DATA SHOWN>
□ □ □

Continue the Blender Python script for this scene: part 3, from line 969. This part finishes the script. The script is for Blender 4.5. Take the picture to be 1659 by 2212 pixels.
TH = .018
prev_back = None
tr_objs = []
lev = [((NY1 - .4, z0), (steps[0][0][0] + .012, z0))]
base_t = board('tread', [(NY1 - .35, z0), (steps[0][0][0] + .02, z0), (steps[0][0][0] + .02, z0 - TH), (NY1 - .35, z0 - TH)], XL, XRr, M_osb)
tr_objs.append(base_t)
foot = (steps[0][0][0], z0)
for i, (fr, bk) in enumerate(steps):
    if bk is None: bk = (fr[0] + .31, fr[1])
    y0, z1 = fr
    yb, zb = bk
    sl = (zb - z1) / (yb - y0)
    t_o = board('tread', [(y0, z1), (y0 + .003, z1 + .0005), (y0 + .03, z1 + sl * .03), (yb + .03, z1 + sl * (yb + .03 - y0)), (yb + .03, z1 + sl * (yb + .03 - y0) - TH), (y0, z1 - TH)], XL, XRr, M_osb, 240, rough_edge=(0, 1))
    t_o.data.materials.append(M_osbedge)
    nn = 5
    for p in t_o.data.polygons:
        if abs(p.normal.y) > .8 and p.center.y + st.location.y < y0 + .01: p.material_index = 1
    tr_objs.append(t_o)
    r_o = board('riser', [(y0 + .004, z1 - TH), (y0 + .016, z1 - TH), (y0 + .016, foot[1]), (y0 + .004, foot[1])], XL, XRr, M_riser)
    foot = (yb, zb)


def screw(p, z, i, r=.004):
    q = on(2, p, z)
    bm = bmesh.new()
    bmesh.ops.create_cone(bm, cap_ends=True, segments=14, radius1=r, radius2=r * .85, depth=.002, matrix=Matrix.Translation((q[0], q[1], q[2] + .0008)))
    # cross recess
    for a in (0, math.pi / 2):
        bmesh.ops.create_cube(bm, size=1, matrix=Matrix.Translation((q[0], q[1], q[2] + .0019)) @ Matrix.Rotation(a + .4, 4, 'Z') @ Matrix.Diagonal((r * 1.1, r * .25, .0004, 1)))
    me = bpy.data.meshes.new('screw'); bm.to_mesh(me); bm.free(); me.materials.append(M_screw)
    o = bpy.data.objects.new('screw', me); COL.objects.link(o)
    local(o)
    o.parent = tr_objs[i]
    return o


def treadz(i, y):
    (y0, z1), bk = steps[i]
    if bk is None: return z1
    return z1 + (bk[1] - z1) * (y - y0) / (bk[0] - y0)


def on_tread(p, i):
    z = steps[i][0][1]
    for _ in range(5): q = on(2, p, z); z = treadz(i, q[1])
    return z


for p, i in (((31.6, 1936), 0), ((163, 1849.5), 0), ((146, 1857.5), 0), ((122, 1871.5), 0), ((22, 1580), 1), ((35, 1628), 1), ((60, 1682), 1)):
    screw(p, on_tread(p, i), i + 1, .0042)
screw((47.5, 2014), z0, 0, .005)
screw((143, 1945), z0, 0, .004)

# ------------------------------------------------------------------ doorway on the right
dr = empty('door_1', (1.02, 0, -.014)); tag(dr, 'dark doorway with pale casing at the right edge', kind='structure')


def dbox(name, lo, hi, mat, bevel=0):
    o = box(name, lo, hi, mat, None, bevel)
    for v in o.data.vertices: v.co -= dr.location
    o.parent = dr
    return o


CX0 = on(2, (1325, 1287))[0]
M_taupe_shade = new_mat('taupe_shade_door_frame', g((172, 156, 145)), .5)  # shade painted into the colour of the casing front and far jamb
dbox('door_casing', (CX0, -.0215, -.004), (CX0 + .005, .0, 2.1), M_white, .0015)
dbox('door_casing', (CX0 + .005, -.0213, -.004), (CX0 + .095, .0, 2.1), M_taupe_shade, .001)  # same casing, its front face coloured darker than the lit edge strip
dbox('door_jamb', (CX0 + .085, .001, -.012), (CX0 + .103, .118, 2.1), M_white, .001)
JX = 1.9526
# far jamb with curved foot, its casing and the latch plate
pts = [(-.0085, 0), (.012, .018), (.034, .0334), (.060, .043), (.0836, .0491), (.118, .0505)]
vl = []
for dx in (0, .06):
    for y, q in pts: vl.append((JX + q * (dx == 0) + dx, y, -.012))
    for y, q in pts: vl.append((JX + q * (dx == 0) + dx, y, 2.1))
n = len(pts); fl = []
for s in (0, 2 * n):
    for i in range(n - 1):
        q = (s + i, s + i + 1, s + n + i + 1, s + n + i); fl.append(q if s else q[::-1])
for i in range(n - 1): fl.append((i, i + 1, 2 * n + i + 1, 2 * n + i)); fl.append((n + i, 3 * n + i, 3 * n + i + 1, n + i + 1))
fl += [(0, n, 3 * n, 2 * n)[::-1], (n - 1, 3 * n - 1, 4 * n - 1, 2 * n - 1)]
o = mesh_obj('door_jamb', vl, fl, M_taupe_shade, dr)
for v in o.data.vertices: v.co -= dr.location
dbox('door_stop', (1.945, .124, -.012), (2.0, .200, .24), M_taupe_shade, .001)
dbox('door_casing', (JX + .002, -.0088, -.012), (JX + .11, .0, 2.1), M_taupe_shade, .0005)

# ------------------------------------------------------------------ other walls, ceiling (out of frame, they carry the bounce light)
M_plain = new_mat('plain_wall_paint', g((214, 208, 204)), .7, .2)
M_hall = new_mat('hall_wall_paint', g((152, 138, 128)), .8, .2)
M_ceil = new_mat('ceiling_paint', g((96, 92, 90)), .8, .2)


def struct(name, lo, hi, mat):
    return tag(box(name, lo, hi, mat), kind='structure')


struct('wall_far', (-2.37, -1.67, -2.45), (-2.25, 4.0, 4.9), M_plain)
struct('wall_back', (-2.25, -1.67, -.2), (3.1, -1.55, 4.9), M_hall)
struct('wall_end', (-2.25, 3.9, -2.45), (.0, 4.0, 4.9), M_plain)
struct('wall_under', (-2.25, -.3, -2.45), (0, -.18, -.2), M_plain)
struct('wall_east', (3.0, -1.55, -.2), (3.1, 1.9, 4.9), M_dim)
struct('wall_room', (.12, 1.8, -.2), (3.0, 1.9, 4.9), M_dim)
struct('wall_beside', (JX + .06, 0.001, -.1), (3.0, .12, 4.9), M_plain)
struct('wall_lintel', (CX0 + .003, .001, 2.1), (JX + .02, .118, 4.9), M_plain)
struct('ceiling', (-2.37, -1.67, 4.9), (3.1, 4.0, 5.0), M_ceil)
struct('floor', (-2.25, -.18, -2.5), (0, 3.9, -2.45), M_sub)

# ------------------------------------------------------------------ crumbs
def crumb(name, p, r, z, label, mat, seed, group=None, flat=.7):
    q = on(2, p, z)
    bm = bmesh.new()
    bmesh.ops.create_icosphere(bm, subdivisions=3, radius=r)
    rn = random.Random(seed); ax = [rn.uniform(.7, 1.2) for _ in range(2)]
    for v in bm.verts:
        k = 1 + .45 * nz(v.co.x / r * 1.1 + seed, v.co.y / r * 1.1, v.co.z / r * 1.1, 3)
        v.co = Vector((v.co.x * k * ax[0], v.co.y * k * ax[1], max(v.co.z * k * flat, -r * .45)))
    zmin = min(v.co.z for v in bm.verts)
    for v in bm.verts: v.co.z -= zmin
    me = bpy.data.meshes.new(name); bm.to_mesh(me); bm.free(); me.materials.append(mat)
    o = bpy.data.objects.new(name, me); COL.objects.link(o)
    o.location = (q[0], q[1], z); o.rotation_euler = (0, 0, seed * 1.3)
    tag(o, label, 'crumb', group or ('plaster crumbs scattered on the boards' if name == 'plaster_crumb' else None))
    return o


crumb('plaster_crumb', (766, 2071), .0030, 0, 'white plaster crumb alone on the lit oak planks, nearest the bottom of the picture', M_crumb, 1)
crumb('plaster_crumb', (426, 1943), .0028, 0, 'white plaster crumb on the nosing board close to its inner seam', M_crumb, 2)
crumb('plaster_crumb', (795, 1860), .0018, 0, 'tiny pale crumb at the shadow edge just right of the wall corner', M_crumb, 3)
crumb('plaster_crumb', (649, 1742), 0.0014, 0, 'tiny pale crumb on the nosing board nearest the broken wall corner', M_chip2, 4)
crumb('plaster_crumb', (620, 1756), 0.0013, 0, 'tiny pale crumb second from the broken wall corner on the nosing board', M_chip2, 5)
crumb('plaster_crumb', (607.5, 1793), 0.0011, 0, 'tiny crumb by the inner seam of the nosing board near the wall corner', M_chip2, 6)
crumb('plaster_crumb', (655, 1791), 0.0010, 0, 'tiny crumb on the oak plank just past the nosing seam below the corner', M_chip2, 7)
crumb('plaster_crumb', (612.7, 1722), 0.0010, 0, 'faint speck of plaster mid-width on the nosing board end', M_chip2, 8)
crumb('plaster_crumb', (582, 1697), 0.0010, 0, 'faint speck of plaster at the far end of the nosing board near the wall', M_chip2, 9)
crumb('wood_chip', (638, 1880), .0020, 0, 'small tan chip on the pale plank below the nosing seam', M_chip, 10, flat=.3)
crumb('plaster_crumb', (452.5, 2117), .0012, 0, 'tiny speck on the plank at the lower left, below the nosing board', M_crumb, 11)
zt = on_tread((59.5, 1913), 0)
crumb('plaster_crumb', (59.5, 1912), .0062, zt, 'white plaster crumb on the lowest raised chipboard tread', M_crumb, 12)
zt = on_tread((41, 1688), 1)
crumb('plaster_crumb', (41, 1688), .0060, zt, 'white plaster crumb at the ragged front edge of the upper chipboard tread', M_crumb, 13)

□ □ □

GIVEN EXERCISE> Check each line of the material above for "from" and say how many lines contain it, giving the number alone.

SOLUTION FOR THIS PROBLEM> 2